Another thing is, do you think it’s better to provide confident interval tables instead of p-value tables?

luongcn commented 7 years ago

Thank you for all your valuable comments @smiths @liresearch. I will add some detail following Dr. Smith's comments. I will also replace p-value table by confident interval table

smiths commented 7 years ago

Sounds good to me! @luongcn, can you please close this issue once you have pushed the revised version of the paper to the repo.

By the way, you do not need to rename every version of your paper that you push. You can just have one name. The file contents are time stamped by git, so you can always return to a later version of the file. You can easily roll back to a specific date. If you would rather have a named target to roll back to, you can assign a tag to any commit, and then roll back to the tag as needed. If you would rather continue the practice of changing the file names, that is fine, but over time, you will learn to trust the timestamp provided by git.
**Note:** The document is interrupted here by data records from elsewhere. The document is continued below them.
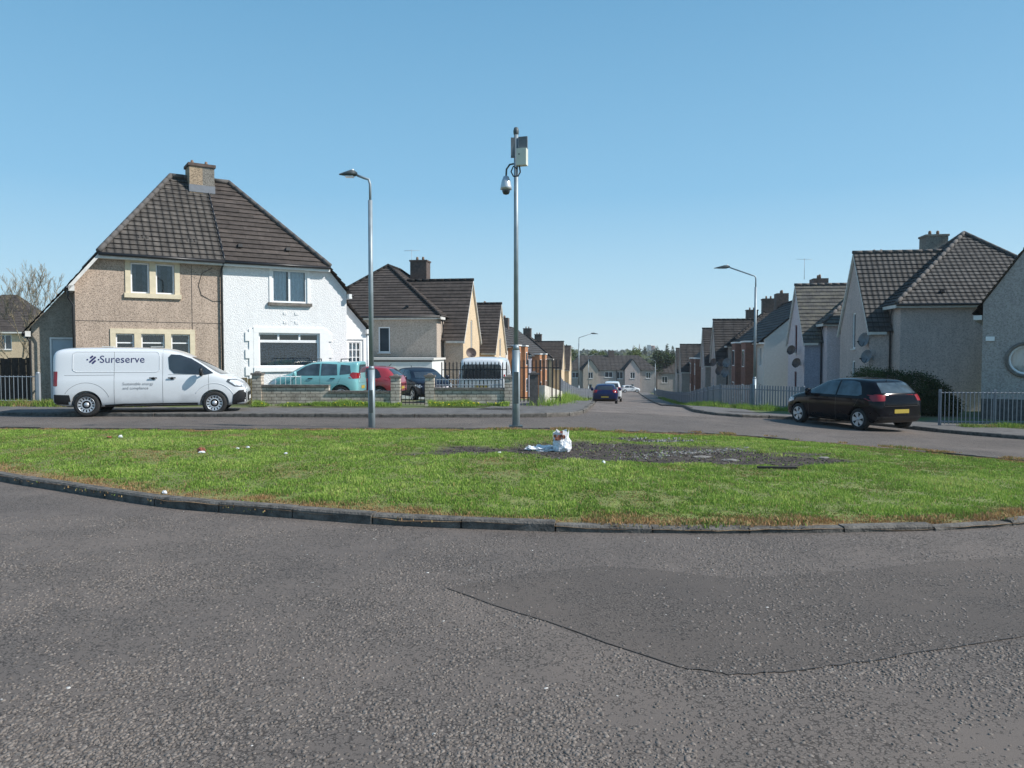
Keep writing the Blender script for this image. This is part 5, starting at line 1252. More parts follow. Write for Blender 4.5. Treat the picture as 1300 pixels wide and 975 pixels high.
def big_van(loc, rz, label, rear=False, tilt=None):
    t = thing('parked_van', label, 'van', loc, rz, tilt=tilt)
    rows = [(-.03, .42, .95, 1.62, .80, .86), (.0, .36, 1.0, 1.74, .88, .86), (.05, .32, 1.04, 1.82, .925, .865), (.2, .28, 1.06, 1.875, .945, .86), (.5, .25, 1.06, 1.895, .955, .86), (1.2, .24, 1.06, 1.905, .96, .86), (2.2, .24, 1.06, 1.9, .96, .86), (2.8, .24, 1.07, 1.875, .96, .86),
            (3.1, .24, 1.08, 1.81, .96, .85), (3.45, .24, 1.09, 1.66, .958, .83), (3.8, .24, 1.10, 1.455, .955, .82), (4.1, .24, 1.09, 1.26, .95, .83), (4.28, .24, 1.06, 1.17, .94, .84), (4.55, .24, .98, 1.07, .92, .85), (4.78, .25, .86, .93, .87, .86), (4.92, .27, .7, .77, .79, .87), (4.97, .34, .56, .62, .7, .88)]
    P = paint('white van paint', (.66, .68, .70), rough=.35)
    b, bv = shell(rows, [(.83, .33), (4.1, .33)], .33, t, P)
    for x in (.83, 4.1):
        for y in (-.85, .85): wheel(t, x, y, .33, .33)
    W = .96
    for V in 'RL':
        if V == 'L' and not rear: pass
        win = [(2.93, 1.30), (2.90, 1.62), (2.97, 1.70), (3.2, 1.685), (3.48, 1.58), (3.75, 1.41), (4.08, 1.17), (3.86, 1.125), (3.05, 1.17)]
        project(bv, win, V, 'side_window', M['darkglass'], t, .01, .035)
        bb = project(bv, [(-.1, .26), (-.1, .62), (.42, .60), (.44, .5), (.46, .26)], V, 'rear_bumper', M['black'], t, .012)
        project(bv, [(4.56, .24), (4.60, .55), (4.75, .68), (5.0, .70), (5.0, .24)], V, 'front_bumper', M['black'], t, .012)
        hl = project(bv, [(4.42, .93), (4.46, 1.005), (4.70, .985), (4.90, .86), (4.90, .77), (4.64, .79)], V, 'headlight', M['lampdark'], t, .006, .04)
        project(bv, [(4.50, .93), (4.53, .975), (4.69, .955), (4.84, .85), (4.82, .80), (4.66, .82)], V, 'headlight_lens', M['lampclear'], hl, .012, .04)
        project(bv, [(1.28, .27), (1.28, .32), (1.8, .35), (3.66, .35), (3.66, .27)], V, 'sill_trim', M['black'], t, .008)
        project(bv, rrect(.02, .84, .13, 1.24, .02), V, 'tail_light', M['lampred'], t, .006, .03)
        lines = [[(1.53, .33), (1.53, 1.78)], [(2.76, .33), (2.76, 1.82)], [(.30, 1.13), (1.53, 1.135)], [(2.9, 1.14), (3.95, 1.14), (3.96, .62), (3.87, .36)],
                 arc_pts(.83, .33, .60, 20, 150)]
        merge_lines(bv, lines, V, 'door_gap', M['seam'], t, .008)
        soft = [[(.5, 1.28), (.5, 1.72), (.58, 1.77), (2.62, 1.77), (2.68, 1.7), (2.68, 1.26), (2.6, 1.21), (.58, 1.22), (.5, 1.28)], arc_pts(4.1, .33, .56, 25, 150)]
        merge_lines(bv, soft, V, 'panel_crease', P, t, .022)
        for x in (2.52, 3.0):
            s = -1 if V == 'R' else 1; m = MB(); m.box((x, s*(W+.008), 1.05), (.2, .022, .03)); m.lathe([(0, 0), (.04, 0), (.04, .004), (0, .004)], 16, Matrix.Translation((x, s*(W-.006), 1.035)) @ Matrix.Rotation(-s*R(90), 4, 'X')); m.build('door_handle', M['black'], t)
    mirror(t, 3.80, -.99, 1.17, M['black'], -1); mirror(t, 3.80, .99, 1.17, M['black'], 1)
    project(bv, [(-.75, 1.14), (-.62, 1.5), (-.55, 1.62), (.55, 1.62), (.62, 1.5), (.75, 1.14)], 'F', 'windscreen', M['darkglass'], t, .006)
    project(bv, rrect(-.55, .36, .55, .62, .05), 'F', 'grille', M['black'], t, .01)
    project(bv, rrect(-.26, .40, .26, .51, .01), 'F', 'number_plate', M['platew'], t, .02)
    if rear: project(bv, rrect(-.74, 1.02, .74, 1.62, .1), 'B', 'rear_window', M['darkglass'], t, .006); project(bv, rrect(-.26, .72, .26, .83, .01), 'B', 'number_plate', M['yellow'], t, .008)
    else:
        merge_lines(bv, [[(0, .5), (0, 1.75)]], 'B', 'rear_door_gap', M['seam'], t)
    return t, bv
def van_ground(p, d):  # slope of the ground under a vehicle
    return
vz = zg(-12.3, 21.2)+.0
van, bvn = big_van((-12.62, 21.45, zg(-11.8, 21.3)+.012), math.atan2(.25, .968), 'white panel van with navy lettering parked in front of the tan house')
text_on(bvn, 'Sureserve', 1.16, 1.475, .285, 'R', M['navytext'], van, space=1.0, font_off=.0)
text_on(bvn, 'Sustainable energy', 1.74, .86, .105, 'R', M['greytext'], van, off=.009); text_on(bvn, 'and compliance', 1.74, .74, .105, 'R', M['greytext'], van)
# emblem: diagonal bars with two dots
em = []
cx0, cz0 = 1.0, 1.56
def bar(o, h0, h1, w): # slanted bar
    u = Vector((.707, .707)); v = Vector((.707, -.707)); c = Vector((cx0, cz0))+v*o
    return [tuple(c+u*h0-v*w), tuple(c+u*h1-v*w), tuple(c+u*h1+v*w), tuple(c+u*h0+v*w)]
emb = [bar(-.075, -.02, .07, .024), bar(-.008, -.115, .10, .024), bar(.062, -.09, .03, .024)]
em_o = MB()
for pl in emb+[rrect(cx0-.16, cz0-.02, cx0-.12, cz0+.02, .012), rrect(cx0+.12, cz0-.02, cx0+.16, cz0+.02, .012)]:
    pl = pl if area2(pl) > 0 else pl[::-1]
    vs = []
    for a_, b_2 in pl:
        r_ = bvn.ray_cast(Vector((a_, -3, b_2)), Vector((0, 1, 0))); vs.append(tuple(r_[0]+Vector((0, -.005, 0))))
    em_o.face(vs)
em_o.build('emblem', M['navytext'], van)
m = MB(); m.box((2.55, -.5, 1.913), (.3, .12, .02)); m.box((1.3, -.5, 1.915), (.3, .12, .02)); m.build('roof_mount', M['fascia'], van)

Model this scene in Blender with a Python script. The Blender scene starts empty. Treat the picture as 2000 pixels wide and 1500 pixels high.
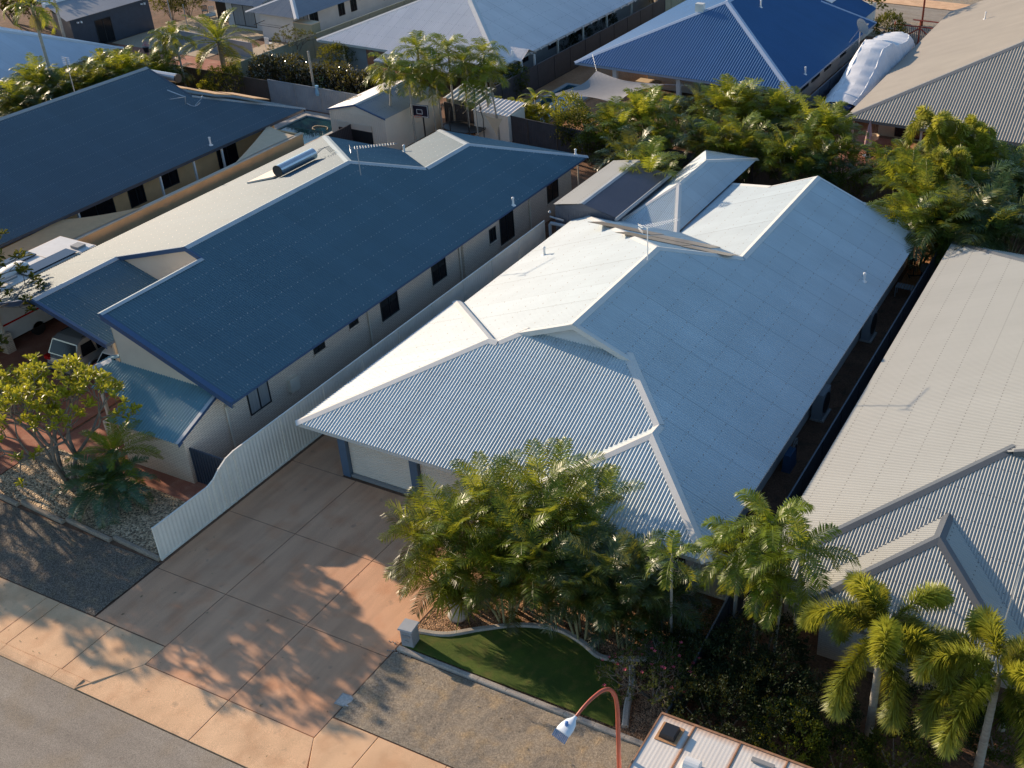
import bpy, math, random
from mathutils import Vector, Matrix
random.seed(7)
R = math.radians
scene = bpy.context.scene

# ---------------------------------------------------------------- camera, world, sun, exposure
cam_d = bpy.data.cameras.new('camera'); cam = bpy.data.objects.new('camera', cam_d)
scene.collection.objects.link(cam); scene.camera = cam
cam.location = (0, 0, 26.0)
cam.rotation_euler = (R(90 - 31.85), 0, R(25.38))
cam_d.sensor_width = 36; cam_d.lens = 2214 / 2000 * 36
cam_d.shift_x = -0.1435; cam_d.shift_y = -0.012
cam_d.clip_start = 0.5; cam_d.clip_end = 2000
scene.render.resolution_x = 1024; scene.render.resolution_y = 768
SUN_EL, SUN_AZ = 18.2, 101.0        # shadows run towards this compass bearing (clockwise from +Y)
world = bpy.data.worlds.new("World"); scene.world = world; world.use_nodes = True
wn = world.node_tree.nodes; wl = world.node_tree.links; wn.clear()
sky = wn.new('ShaderNodeTexSky'); sky.sky_type = 'NISHITA'; sky.sun_disc = False
sky.sun_elevation = R(SUN_EL); sky.sun_rotation = R(SUN_AZ + 180)
sky.air_density = 1.0; sky.dust_density = 0.3; sky.ozone_density = 2.5
bg = wn.new('ShaderNodeBackground'); bg.inputs[1].default_value = 0.13
wo = wn.new('ShaderNodeOutputWorld'); tint = wn.new('ShaderNodeMix'); tint.data_type = 'RGBA'; tint.blend_type = 'MULTIPLY'; tint.inputs[0].default_value = 1.0
tint.inputs[7].default_value = (0.94, 1.0, 1.0, 1); wl.new(sky.outputs[0], tint.inputs[6]); wl.new(tint.outputs[2], bg.inputs[0]); wl.new(bg.outputs[0], wo.inputs[0])
sd = bpy.data.lights.new('sun', 'SUN'); so = bpy.data.objects.new('sun', sd); scene.collection.objects.link(so)
sd.energy = 5.0; sd.angle = R(0.55); sd.color = (1.0, 0.80, 0.58)
ldir = Vector((math.sin(R(SUN_AZ)) * math.cos(R(SUN_EL)), math.cos(R(SUN_AZ)) * math.cos(R(SUN_EL)), -math.sin(R(SUN_EL))))
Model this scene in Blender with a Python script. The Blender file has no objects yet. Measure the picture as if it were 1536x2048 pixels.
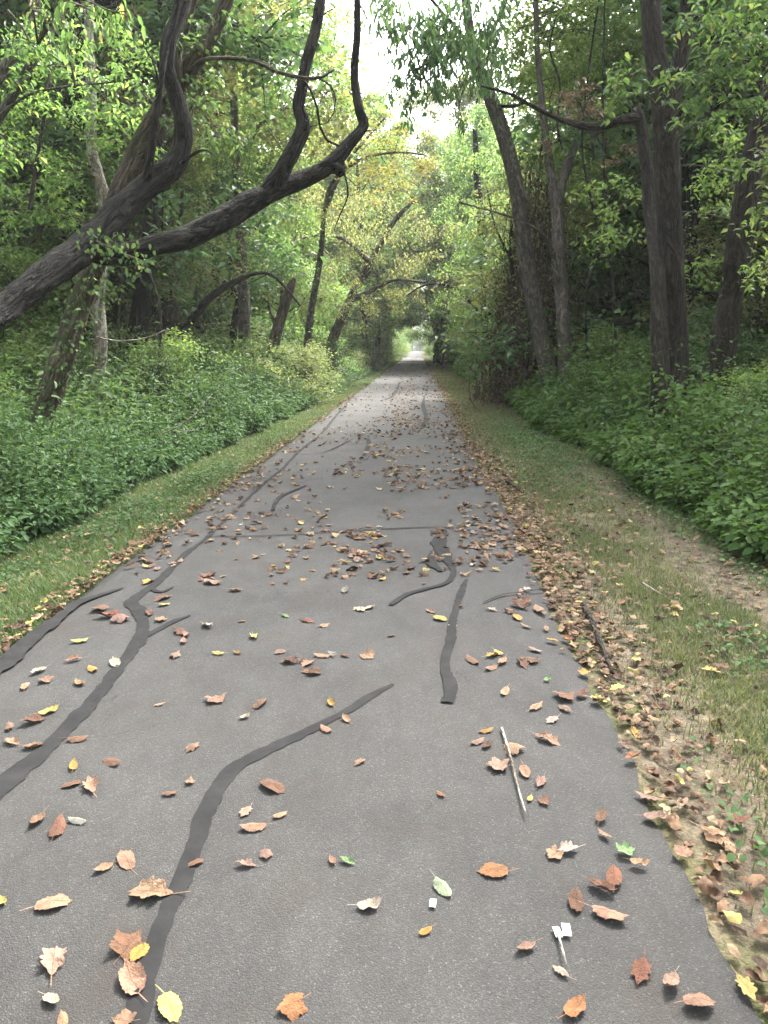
import bpy, math, random
import numpy as np
from mathutils import Vector

# ---------------------------------------------------------------- camera, world, sun, exposure
SC = bpy.context.scene
COL = SC.collection
rad = math.radians
F_PX, CX, CY, CAM_H = 1450.0, 768.0, 1024.0, 1.5
YAW, PITCH = rad(-2.62), rad(12.78)
cam_d = bpy.data.cameras.new('camera')
cam_d.sensor_fit = 'VERTICAL'; cam_d.sensor_height = 36.0
cam_d.lens = 36.0 * F_PX / 2048.0
cam_d.clip_start = 0.05; cam_d.clip_end = 2000
cam = bpy.data.objects.new('camera', cam_d); COL.objects.link(cam)
cam.location = (0, 0, CAM_H)
cam.rotation_euler = (rad(90) - PITCH, 0, -YAW)
SC.camera = cam

SUN_EL, SUN_AZ = rad(50), rad(28)      # azimuth clockwise from +Y
world = bpy.data.worlds.new('World'); SC.world = world
world.use_nodes = True
wn = world.node_tree.nodes; wl = world.node_tree.links
sky = wn.new('ShaderNodeTexSky'); sky.sky_type = 'NISHITA'; sky.sun_disc = False
sky.sun_elevation = SUN_EL; sky.sun_rotation = SUN_AZ
sky.dust_density = 4.0; sky.air_density = 1.0; sky.ozone_density = 1.0
hs = wn.new('ShaderNodeHueSaturation'); hs.inputs['Saturation'].default_value = 0.24
bg = wn['Background']; bg.inputs['Strength'].default_value = 0.15
wl.new(sky.outputs[0], hs.inputs['Color']); wl.new(hs.outputs[0], bg.inputs['Color'])
sd = bpy.data.lights.new('sun', 'SUN'); sd.energy = 1.5; sd.angle = rad(11); sd.color = (1.0, 0.95, 0.86)
sun = bpy.data.objects.new('sun', sd); COL.objects.link(sun)
sv = Vector((math.sin(SUN_AZ) * math.cos(SUN_EL), math.cos(SUN_AZ) * math.cos(SUN_EL), math.sin(SUN_EL)))
sun.rotation_euler = sv.to_track_quat('Z', 'Y').to_euler()
sun.location = (0, 0, 40)
SC.view_settings.view_transform = 'Standard'; SC.view_settings.look = 'None'
SC.view_settings.gamma = 1.0
SC.view_settings.exposure = 3.3
SC.render.engine = 'CYCLES'
cy = SC.cycles
cy.max_bounces = 7; cy.diffuse_bounces = 4; cy.glossy_bounces = 2; cy.transmission_bounces = 4
cy.transparent_max_bounces = 4; cy.use_denoising = True
cy.caustics_reflective = False; cy.caustics_refractive = False
cy.sample_clamp_indirect = 4.0

# ---------------------------------------------------------------- picture-measure helpers
_F = np.array([math.sin(YAW) * math.cos(PITCH), math.cos(YAW) * math.cos(PITCH), -math.sin(PITCH)])
_F[0] = math.sin(-(-YAW)) * math.cos(PITCH)
_R = np.array([math.cos(YAW), -math.sin(YAW), 0.0])
_U = np.cross(_R, _F)
cam.rotation_euler = (rad(90) - PITCH, 0, -YAW)

def ray(px, py):
    return _F + _R * (px - CX) / F_PX - _U * (py - CY) / F_PX

def at(px, py, Y):
    """world point seen at photo pixel (px, py) at distance Y along the path"""
    r = ray(px, py); return np.array([0, 0, CAM_H]) + r * (Y / r[1])

def on(px, py, z=0.0):
    """world point on height z seen at photo pixel"""
    r = ray(px, py); return np.array([0, 0, CAM_H]) + r * ((z - CAM_H) / r[2])

def to_px(P):
    P = np.asarray(P, float) - np.array([0, 0, CAM_H]); d = P @ _F
    return CX + F_PX * (P @ _R) / d, CY - F_PX * (P @ _U) / d

# ---------------------------------------------------------------- noise
def _hash(ix, iy, s):
    v = np.sin(ix * 127.1 + iy * 311.7 + s * 74.7) * 43758.5453
    return v - np.floor(v)

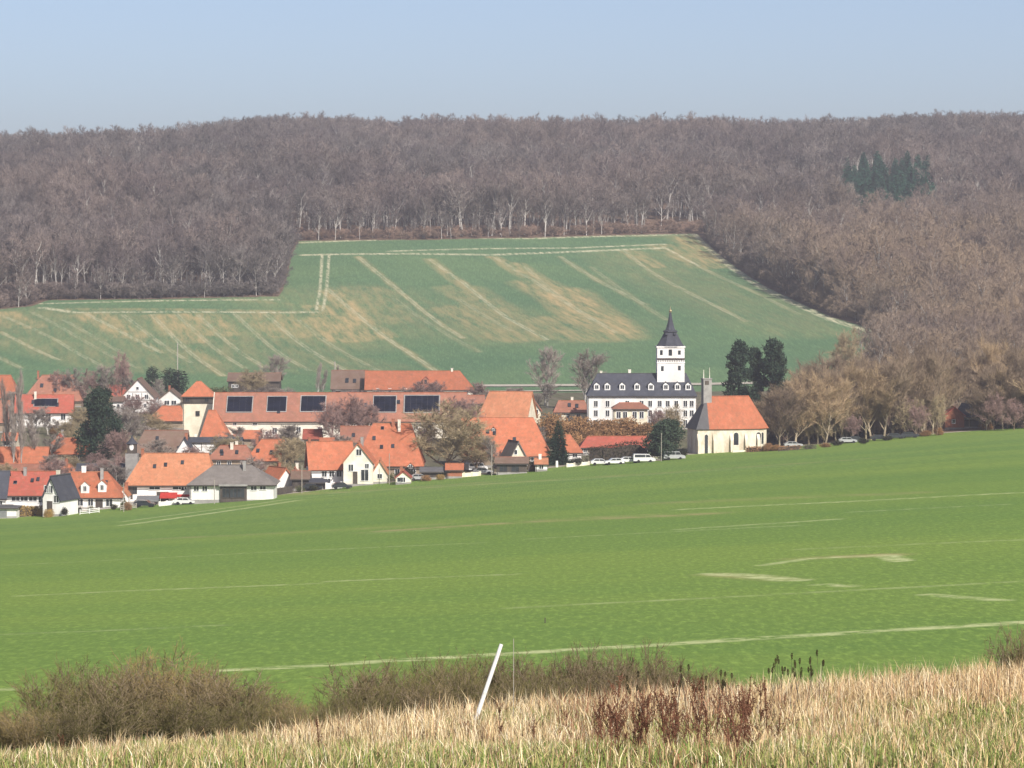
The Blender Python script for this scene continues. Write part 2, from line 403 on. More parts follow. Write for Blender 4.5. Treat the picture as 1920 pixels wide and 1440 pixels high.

It also easier than coming up with new file names for the same file. 😄

luongcn commented 7 years ago

I have edited and sent the draft to @alsamoua , he will double check my grammar and upload it later. @liresearch , for the test statistic that you mentioned before, we will need more tables if we add them in, because we have done 144 tests and for each test, there are mean and variation. Do you think if we should do this?

liresearch commented 7 years ago

Kevin, I meant the test statistic that you used for the tests. I assume all these 144 tests are t-test and you used the same test statistic, correct?

luongcn commented 7 years ago

Dr. li, I don't think they are the same, because the monthly mean for 50 year period of one station is different from the other station. However, the variances are quite similar but not exactly equal

liresearch commented 7 years ago

We don't have to provide the values of the test statistic, an equation of the statistic would be enough.

luongcn commented 7 years ago

Sounds good! I will add the equation for it.